Book 15 Reign of Henry VIII

Book 15 Reign of Henry VIII

The Reign of Henry VIII; Containing the Space of Thirty Seven Years and Nine Months

Chapter I
His Education

HENRY VIII, SON AND SUCCESSOR OF HENRY VII, came to the Crown at the age of eighteen years, wanting a few months[1]. The Lord Herbert, his Historian, says, the King his Father designed him at first for the Archbishopric of Canterbury, because having an elder Son, there was no likelihood that this would ascend the Throne. And therefore, continues he, care was taken to instruct him in all the parts of Learning necessary for a Prince that was one day to be a Churchman.

He would have spoken more justly, if he had only said, that Henry VII had such a design when he first put him upon his studies. But as the young prince was become his heir apparent at the age of eleven years, it could not be with the same view, that he caused him to pursue the study of such parts of learning as were proper for a clergyman. It is more likely therefore, that the King his father kept him to his studies, for fear his active and fiery spirit should carry him to more dangerous employments.
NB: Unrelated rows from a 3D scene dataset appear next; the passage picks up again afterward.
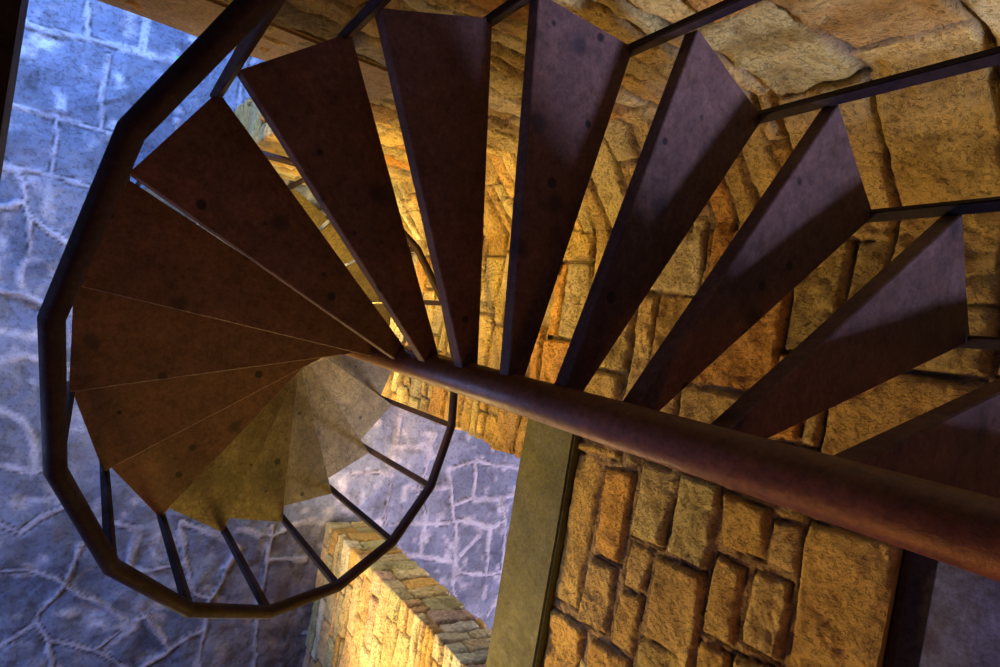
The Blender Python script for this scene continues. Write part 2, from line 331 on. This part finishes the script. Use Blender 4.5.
# wall cores behind the stone faces (so that the walls have their thickness)
def core(name, boxes, mat=None):
    bm = bmesh.new()
    for b in boxes: box_bm(bm, *b)
    o = link(name, mesh_of(bm, name), M_core); tag(o, kind='structure'); return o
M_core = flat_mat('mortar_core', (.33, .23, .12), .9)
g = .02
core('wall_right_core', [(XW+g, XW+TH-g, JAMB+g, YB+TH, ZF, ZB+.01), (XW+g, XW+TH, -.24, YB+TH, ZB, TOP), (XW+g, XW+TH, -4.2, -.24, ZBT+.01, ZU-.01)])
core('wall_back_core', [(-.04+g, XW+g, YB+g, YB+TH, ZF, ZB+.01), (-2.6, XW+g, YB+g, YB+TH, ZBT+.01, TOP), (-.0, XW+g, YB+g, YB+TH, ZB, ZBT+.01)])
bm = bmesh.new()   # chamfer core
a = [(XC+.012, YB+g), (XW+g, YC+.012), (XW+g, YB+g)]
lo = [bm.verts.new((x, y, ZF)) for x, y in a]; hi = [bm.verts.new((x, y, TOP)) for x, y in a]
bm.faces.new(lo); bm.faces.new(hi)
for i in range(3): bm.faces.new((lo[i], lo[(i+1) % 3], hi[(i+1) % 3], hi[i]))
tag(link('wall_corner_core', mesh_of(bm, 'wall_corner_core'), M_core), kind='structure')
# unseen upper floor, added and shaped to block daylight, open over the well
bm = bmesh.new(); box_bm(bm, -7, -.12, -9, YB+TH, 1.43, 1.62); box_bm(bm, -.12, 5, -9, UPY, 1.43, 1.62)
tag(link('shading_ceiling', mesh_of(bm, 'shading_ceiling'), M_plaster), kind='structure')
# plastered bay above the timber
bm = bmesh.new(); box_bm(bm, XW+.012, XW+TH, -4.2, .0, -.325, TOP, .004)
bmesh.ops.subdivide_edges(bm, edges=bm.edges[:], cuts=12, use_grid_fill=True)
for v in bm.verts:
    if v.co.x < XW+.02: v.co.x += .012*noise.noise(v.co*3)
tag(link('wall_upper', mesh_of(bm, 'wall_upper', True), M_plaster), kind='structure')

# floor: flagstones with raised pale mortar joints
def floor():
    x0, x1, y0, y1, d = -3.2, 4.6, -4.6, 3.0, .0185
    xs = np.arange(x0, x1, d); ys = np.arange(y0, y1, d)
    X, Y = np.meshgrid(xs, ys, indexing='ij')
    wx = X+.035*fbm(X*5, Y*5, 3, 5); wy = Y+.035*fbm(X*5+9, Y*5, 3, 15)
    D = np.full(X.shape, 9.0)
    for ln in JOINTS:
        for (ax, ay), (bx, by) in zip(ln, ln[1:]):
            ex, ey = bx-ax, by-ay; L2 = ex*ex+ey*ey+1e-9
            m = (wx > min(ax, bx)-.4) & (wx < max(ax, bx)+.4) & (wy > min(ay, by)-.4) & (wy < max(ay, by)+.4)
            t = np.clip(((wx[m]-ax)*ex+(wy[m]-ay)*ey)/L2, 0, 1)
            D[m] = np.minimum(D[m], np.hypot(wx[m]-ax-t*ex, wy[m]-ay-t*ey))
    # random flagging elsewhere
    s = .48; gx = np.floor(wx/s); gy = np.floor(wy/s); d1 = np.full(X.shape, 9.); d2 = np.full(X.shape, 9.); idc = np.zeros(X.shape)
    for ox in (-1, 0, 1):
        for oy in (-1, 0, 1):
            cx = gx+ox; cy = gy+oy
            px = (cx+.5+.62*(_hash(cx+100, cy+100, 3)-.5))*s; py = (cy+.5+.62*(_hash(cx+100, cy+100, 8)-.5))*s
            dd = np.hypot(wx-px, wy-py); nid = _hash(cx+100, cy+100, 21)
            cl = dd < d1; d2 = np.where(cl, d1, np.minimum(d2, dd)); idc = np.where(cl, nid, idc); d1 = np.where(cl, dd, d1)
    V = np.where(D > .42, (d2-d1)*.5, 9.)
    inside = np.minimum(D, V)
    jw = .018+.012*fbm(X*3, Y*3, 2, 77)
    t = np.clip((inside-jw)/.02, 0, 1); t = t*t*(3-2*t)
    H = (1-t)*.004+t*(-.008+.045*fbm(X*4.2, Y*4.2, 5, 31, .55))
    H = H-.012*np.exp(-((inside-jw-.006)/.010)**2)*(fbm(X*2.5, Y*2.5, 2, 55) > -.05)      # the dark crack beside the mortar
    H = H-.004*np.clip(.05-np.abs(fbm(X*3.5, Y*3.5, 4, 91)), 0, 1)*15*t
    base = np.array([.22, .25, .32]); lo = np.array([.10, .12, .18]); hi = np.array([.42, .43, .48])
    k = np.clip(.5+.9*fbm(X*1.7, Y*1.7, 4, 41), 0, 1)[..., None]; k2 = np.clip(fbm(X*9, Y*9, 3, 44)*2.2-.35, 0, 1)[..., None]
    sc = lo*(1-k)+base*k; sc = sc*(1-k2)+hi*k2
    sc = sc*(.82+.36*idc[..., None])
    # warm bounce and shade painted into the flags below the doorway pier
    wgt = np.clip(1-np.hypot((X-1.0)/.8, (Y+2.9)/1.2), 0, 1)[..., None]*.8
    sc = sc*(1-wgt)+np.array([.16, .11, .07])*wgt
    mo = np.array([.37, .38, .45])*(1+.25*fbm(X*14, Y*14, 3, 61)[..., None])
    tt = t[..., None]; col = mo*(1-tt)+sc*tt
    crk = np.exp(-((inside-jw-.004)/.007)**2)*(fbm(X*2.5, Y*2.5, 2, 55) > -.08)
    col = col*(1-.8*crk[..., None])
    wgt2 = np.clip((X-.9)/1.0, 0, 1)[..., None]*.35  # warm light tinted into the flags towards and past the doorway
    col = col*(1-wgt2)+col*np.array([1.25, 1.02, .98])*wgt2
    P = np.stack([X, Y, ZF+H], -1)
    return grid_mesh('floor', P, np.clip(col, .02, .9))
fl = join_grids('floor', [floor()], M_floor); tag(fl, kind='structure')
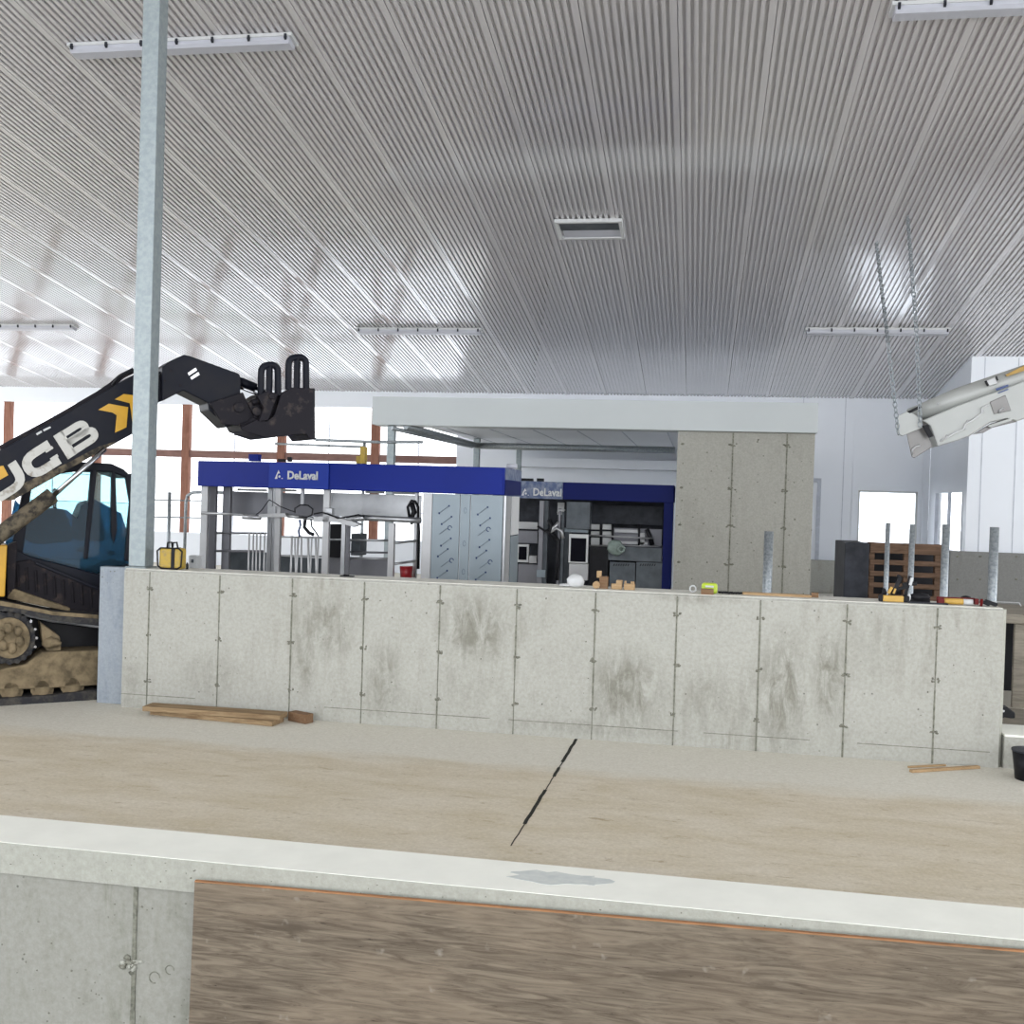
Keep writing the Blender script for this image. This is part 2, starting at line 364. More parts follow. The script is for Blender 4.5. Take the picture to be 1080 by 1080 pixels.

He was only son of Queen Elizabeth, heiress of the House of York. Consequently he might have given the King his father some trouble, had he thought of asserting his right as heir to his mother. However this be, Henry having taken a relish for learning in his younger years, preserved it ever after.

He always delighted in perusing good books, and conversing with the learned, even when the multitude of his affairs seemed to divert him from such kind of employments. By this means he made advances in the sciences very uncommon to great Princes. Francis I, his contemporary, stiled by the French historians, the father of the muses, was in learning much his inferior. He spoke French and Latin very well and readily. He was perfectly skilled in music, as two entire Masses composed by himself, and often sung in his chapel, do abundantly witness. He was exercised in the most abstruse points of the Aristotelian Philosophy, which alone was in vogue in those days (1503). But he applied himself chiefly to the study of Divinity, as it was then taught in the universities, all stuffed with useless questions. Thomas Aquinas’s Summary was his favourite book.